## Task to carry out
Reproduce the listing below character for character; drop every image.

▼▼▼

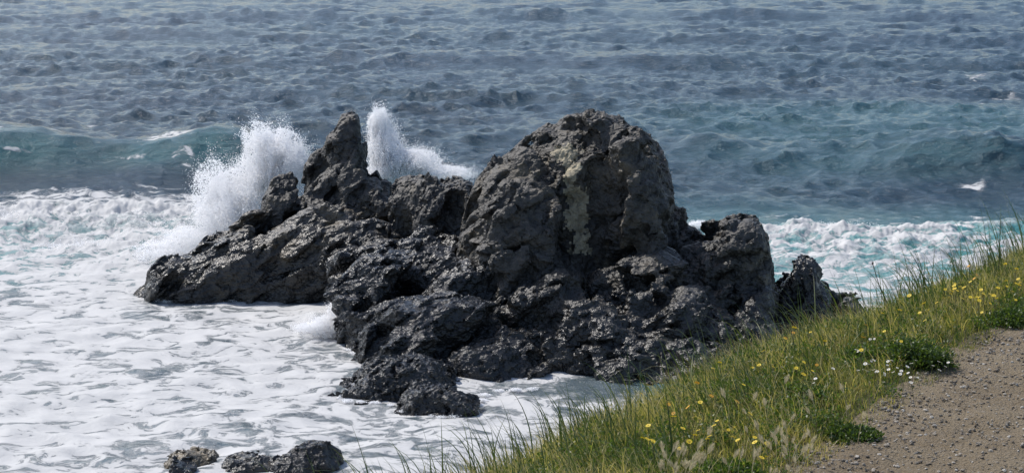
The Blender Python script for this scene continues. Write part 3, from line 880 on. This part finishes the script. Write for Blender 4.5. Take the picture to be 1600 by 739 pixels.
# ------------------------------------------------------------------ grass
def blades(name, x, y, L, W, lean, curl, az, tint, mat, label, seg=5, z0=None, cat="grass"):
    n = len(x)
    z = ground_z(x, y) - .01 if z0 is None else z0
    P = np.stack([x, y, z], 1)
    d = np.stack([np.cos(az), np.sin(az)], 1)
    wa = az + np.pi / 2 + rng.normal(0, .7, n)
    wd = np.stack([np.cos(wa), np.sin(wa), 0 * wa], 1)
    Vs = []
    ang = lean.copy()
    pt = P.copy()
    for s in range(seg + 1):
        u = s / seg
        hw = W * (1 - u ** 1.6) * .5
        if s < seg:
            Vs.append(pt - wd * hw[:, None]); Vs.append(pt + wd * hw[:, None])
        else:
            Vs.append(pt)
        stp = L / seg
        pt = pt + np.stack([d[:, 0] * np.sin(ang) * stp, d[:, 1] * np.sin(ang) * stp, np.cos(ang) * stp], 1)
        ang = ang + curl / seg * (0.4 + 1.6 * u)
    V = np.stack(Vs, 1)
    k = 2 * seg + 1
    F = []
    for s in range(seg - 1):
        F.append((2 * s, 2 * s + 1, 2 * s + 3)); F.append((2 * s, 2 * s + 3, 2 * s + 2))
    F.append((2 * seg - 2, 2 * seg - 1, 2 * seg))
    F = (np.array(F)[None] + k * np.arange(n)[:, None, None]).reshape(-1, 3)
    o = mesh_np(name, V.reshape(-1, 3), F, mat, True, {"tint": np.repeat(tint, k)})
    tag(o, label, cat, None, "stuff")
    return o

def scatter(n, t0, t1, y0=8.6, y1=19.5, bias=None, seed=0, clump=0.0):
    r = np.random.default_rng(seed)
    y = r.uniform(y0, y1, n * 3); t = r.uniform(t0, t1, n * 3)
    x = np.interp(y, EY, EX) - t / .87
    P = np.stack([x, y, 0 * x], 1)
    k = r.random(n * 3) < np.clip(.6 + clump * vnoise(P * 1.6, seed + 1) + clump * .6 * vnoise(P * 5, seed + 2), .02, 1)
    if bias is not None: k &= bias(x, y, t, r)
    return x[k][:n], y[k][:n], t[k][:n], r

M_GRASS = mat_leaf("green_grass", [(0, (.035, .058, .014)), (.35, (.095, .128, .028)), (.58, (.20, .205, .055)), (.78, (.34, .29, .12)), (1, (.48, .40, .23))], .45)
M_TALL = mat_leaf("tall_grass", [(0, (.030, .055, .018)), (.5, (.065, .100, .030)), (.85, (.13, .15, .05)), (1, (.30, .26, .12))], .28)
M_LEAF = mat_leaf("leafy_green", [(0, (.020, .045, .010)), (.5, (.060, .105, .020)), (1, (.13, .18, .04))], .4)

def tinter(x, y, t, r, dry):
    P = np.stack([x, y, 0 * x], 1)
    return np.clip(.54 + dry + .38 * vnoise(P * .9, 400) + .30 * vnoise(P * 2.6, 401) + r.normal(0, .22, len(x)), 0, 1)

# short turf close to the path
x, y, t, r = scatter(60000, -.06, 1.7, seed=51, clump=.5)
P_ = np.stack([x, y, 0 * x], 1)
fr = sstep(-.08, .30, t + .12 * vnoise(P_ * 2.5, 55))
L = (.05 + .12 * r.random(len(x))) * (.35 + .65 * fr)
blades("short_grass", x, y, L, r.uniform(.003, .006, len(x)), r.uniform(0, .7, len(x)), r.uniform(.2, 1.4, len(x)), r.uniform(0, 6.28, len(x)),
       tinter(x, y, t, r, -.06), M_GRASS, "short green turf between the path and the long grass", 4)
# knee-high meadow grass
x, y, t, r = scatter(62000, .22, 4.2, seed=61, clump=.7)
L = .08 + .17 * r.random(len(x)) ** 1.6
L = L * (.55 + .45 * sstep(.2, .9, t))
az = r.normal(math.pi * .95, 1.3, len(x))
blades("meadow_grass", x, y, L, r.uniform(.003, .0065, len(x)), r.uniform(0, .9, len(x)), r.uniform(.3, 3.4, len(x)), az,
       tinter(x, y, t, r, .06), M_GRASS, "thick green and straw coloured meadow grass covering the bank", 5)
# straw stalks
x, y, t, r = scatter(17000, .2, 3.0, seed=71, clump=1.1)
L = .12 + .2 * r.random(len(x))
blades("dry_grass", x, y, L, r.uniform(.003, .0055, len(x)), r.uniform(0, .5, len(x)), r.uniform(.4, 2.6, len(x)), r.normal(math.pi * .9, 1.0, len(x)),
       np.clip(.85 + r.normal(0, .1, len(x)), 0, 1), M_GRASS, "dry straw coloured stalks among the green grass", 6)
# tall reedy blades on the seaward edge
x, y, t, r = scatter(4200, .55, 3.4, seed=81, clump=1.6)
L = (.20 + .40 * r.random(len(x)) ** 1.3) * (1 + .35 * sstep(14.5, 16.5, y))
blades("tall_grass", x, y, L, r.uniform(.006, .012, len(x)), r.uniform(0, .45, len(x)), r.uniform(.2, 2.4, len(x)), r.normal(math.pi, .8, len(x)),
       np.clip(r.normal(.4, .25, len(x)), 0, 1), M_TALL, "tall arching grass blades on the seaward edge of the bank", 9)

# leafy ground cover
def leaves(C, size, n_each, spread, seed):
    """small oval leaves round centre points -> V, F, tint"""
    r = np.random.default_rng(seed)
    n = len(C) * n_each
    ctr = np.repeat(C, n_each, 0)
    g = r.normal(size=(n, 3)); g /= np.linalg.norm(g, axis=1, keepdims=True)
    g[:, 2] = np.abs(g[:, 2])
    rr = r.random((n, 1)) ** .45
    p = ctr + g * rr * spread
    a = g * .6 + r.normal(size=(n, 3)) * .6; a /= np.linalg.norm(a, axis=1, keepdims=True)
    b = np.cross(a, r.normal(size=(n, 3))); b /= np.linalg.norm(b, axis=1, keepdims=True)
    s = (size * r.uniform(.6, 1.4, n))[:, None]
    V = np.stack([p, p + a * s * .5 + b * s * .28, p + a * s, p + a * s * .5 - b * s * .28], 1).reshape(-1, 3)
    F = np.arange(4 * n).reshape(-1, 4)
    tint = np.repeat(np.clip(.45 + r.normal(0, .2, n), 0, 1), 4)
    return V, F, tint
x, y, t, r = scatter(3200, .08, 1.5, seed=91, clump=2.2)
z = ground_z(x, y)
V, F, tt = leaves(np.stack([x, y, z], 1), .021, 36, np.array([.07, .07, .13]), 92)
o = mesh_np("ground_cover", V, F, M_LEAF, False, {"tint": tt})
tag(o, "low feathery green plants matting the bank beside the path", "ground cover", None, "stuff")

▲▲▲

## Exercise solution
The Blender Python script for this scene continues. Write part 3, from line 880 on. This part finishes the script. Write for Blender 4.5. Take the picture to be 1600 by 739 pixels.
# ------------------------------------------------------------------ grass
def blades(name, x, y, L, W, lean, curl, az, tint, mat, label, seg=5, z0=None, cat="grass"):
    n = len(x)
    z = ground_z(x, y) - .01 if z0 is None else z0
    P = np.stack([x, y, z], 1)
    d = np.stack([np.cos(az), np.sin(az)], 1)
    wa = az + np.pi / 2 + rng.normal(0, .7, n)
    wd = np.stack([np.cos(wa), np.sin(wa), 0 * wa], 1)
    Vs = []
    ang = lean.copy()
    pt = P.copy()
    for s in range(seg + 1):
        u = s / seg
        hw = W * (1 - u ** 1.6) * .5
        if s < seg:
            Vs.append(pt - wd * hw[:, None]); Vs.append(pt + wd * hw[:, None])
        else:
            Vs.append(pt)
        stp = L / seg
        pt = pt + np.stack([d[:, 0] * np.sin(ang) * stp, d[:, 1] * np.sin(ang) * stp, np.cos(ang) * stp], 1)
        ang = ang + curl / seg * (0.4 + 1.6 * u)
    V = np.stack(Vs, 1)
    k = 2 * seg + 1
    F = []
    for s in range(seg - 1):
        F.append((2 * s, 2 * s + 1, 2 * s + 3)); F.append((2 * s, 2 * s + 3, 2 * s + 2))
    F.append((2 * seg - 2, 2 * seg - 1, 2 * seg))
    F = (np.array(F)[None] + k * np.arange(n)[:, None, None]).reshape(-1, 3)
    o = mesh_np(name, V.reshape(-1, 3), F, mat, True, {"tint": np.repeat(tint, k)})
    tag(o, label, cat, None, "stuff")
    return o

def scatter(n, t0, t1, y0=8.6, y1=19.5, bias=None, seed=0, clump=0.0):
    r = np.random.default_rng(seed)
    y = r.uniform(y0, y1, n * 3); t = r.uniform(t0, t1, n * 3)
    x = np.interp(y, EY, EX) - t / .87
    P = np.stack([x, y, 0 * x], 1)
    k = r.random(n * 3) < np.clip(.6 + clump * vnoise(P * 1.6, seed + 1) + clump * .6 * vnoise(P * 5, seed + 2), .02, 1)
    if bias is not None: k &= bias(x, y, t, r)
    return x[k][:n], y[k][:n], t[k][:n], r

M_GRASS = mat_leaf("green_grass", [(0, (.035, .058, .014)), (.35, (.095, .128, .028)), (.58, (.20, .205, .055)), (.78, (.34, .29, .12)), (1, (.48, .40, .23))], .45)
M_TALL = mat_leaf("tall_grass", [(0, (.030, .055, .018)), (.5, (.065, .100, .030)), (.85, (.13, .15, .05)), (1, (.30, .26, .12))], .28)
M_LEAF = mat_leaf("leafy_green", [(0, (.020, .045, .010)), (.5, (.060, .105, .020)), (1, (.13, .18, .04))], .4)

def tinter(x, y, t, r, dry):
    P = np.stack([x, y, 0 * x], 1)
    return np.clip(.54 + dry + .38 * vnoise(P * .9, 400) + .30 * vnoise(P * 2.6, 401) + r.normal(0, .22, len(x)), 0, 1)

# short turf close to the path
x, y, t, r = scatter(60000, -.06, 1.7, seed=51, clump=.5)
P_ = np.stack([x, y, 0 * x], 1)
fr = sstep(-.08, .30, t + .12 * vnoise(P_ * 2.5, 55))
L = (.05 + .12 * r.random(len(x))) * (.35 + .65 * fr)
blades("short_grass", x, y, L, r.uniform(.003, .006, len(x)), r.uniform(0, .7, len(x)), r.uniform(.2, 1.4, len(x)), r.uniform(0, 6.28, len(x)),
       tinter(x, y, t, r, -.06), M_GRASS, "short green turf between the path and the long grass", 4)
# knee-high meadow grass
x, y, t, r = scatter(62000, .22, 4.2, seed=61, clump=.7)
L = .08 + .17 * r.random(len(x)) ** 1.6
L = L * (.55 + .45 * sstep(.2, .9, t))
az = r.normal(math.pi * .95, 1.3, len(x))
blades("meadow_grass", x, y, L, r.uniform(.003, .0065, len(x)), r.uniform(0, .9, len(x)), r.uniform(.3, 3.4, len(x)), az,
       tinter(x, y, t, r, .06), M_GRASS, "thick green and straw coloured meadow grass covering the bank", 5)
# straw stalks
x, y, t, r = scatter(17000, .2, 3.0, seed=71, clump=1.1)
L = .12 + .2 * r.random(len(x))
blades("dry_grass", x, y, L, r.uniform(.003, .0055, len(x)), r.uniform(0, .5, len(x)), r.uniform(.4, 2.6, len(x)), r.normal(math.pi * .9, 1.0, len(x)),
       np.clip(.85 + r.normal(0, .1, len(x)), 0, 1), M_GRASS, "dry straw coloured stalks among the green grass", 6)
# tall reedy blades on the seaward edge
x, y, t, r = scatter(4200, .55, 3.4, seed=81, clump=1.6)
L = (.20 + .40 * r.random(len(x)) ** 1.3) * (1 + .35 * sstep(14.5, 16.5, y))
blades("tall_grass", x, y, L, r.uniform(.006, .012, len(x)), r.uniform(0, .45, len(x)), r.uniform(.2, 2.4, len(x)), r.normal(math.pi, .8, len(x)),
       np.clip(r.normal(.4, .25, len(x)), 0, 1), M_TALL, "tall arching grass blades on the seaward edge of the bank", 9)

# leafy ground cover
def leaves(C, size, n_each, spread, seed):
    """small oval leaves round centre points -> V, F, tint"""
    r = np.random.default_rng(seed)
    n = len(C) * n_each
    ctr = np.repeat(C, n_each, 0)
    g = r.normal(size=(n, 3)); g /= np.linalg.norm(g, axis=1, keepdims=True)
    g[:, 2] = np.abs(g[:, 2])
    rr = r.random((n, 1)) ** .45
    p = ctr + g * rr * spread
    a = g * .6 + r.normal(size=(n, 3)) * .6; a /= np.linalg.norm(a, axis=1, keepdims=True)
    b = np.cross(a, r.normal(size=(n, 3))); b /= np.linalg.norm(b, axis=1, keepdims=True)
    s = (size * r.uniform(.6, 1.4, n))[:, None]
    V = np.stack([p, p + a * s * .5 + b * s * .28, p + a * s, p + a * s * .5 - b * s * .28], 1).reshape(-1, 3)
    F = np.arange(4 * n).reshape(-1, 4)
    tint = np.repeat(np.clip(.45 + r.normal(0, .2, n), 0, 1), 4)
    return V, F, tint
x, y, t, r = scatter(3200, .08, 1.5, seed=91, clump=2.2)
z = ground_z(x, y)
V, F, tt = leaves(np.stack([x, y, z], 1), .021, 36, np.array([.07, .07, .13]), 92)
o = mesh_np("ground_cover", V, F, M_LEAF, False, {"tint": tt})
tag(o, "low feathery green plants matting the bank beside the path", "ground cover", None, "stuff")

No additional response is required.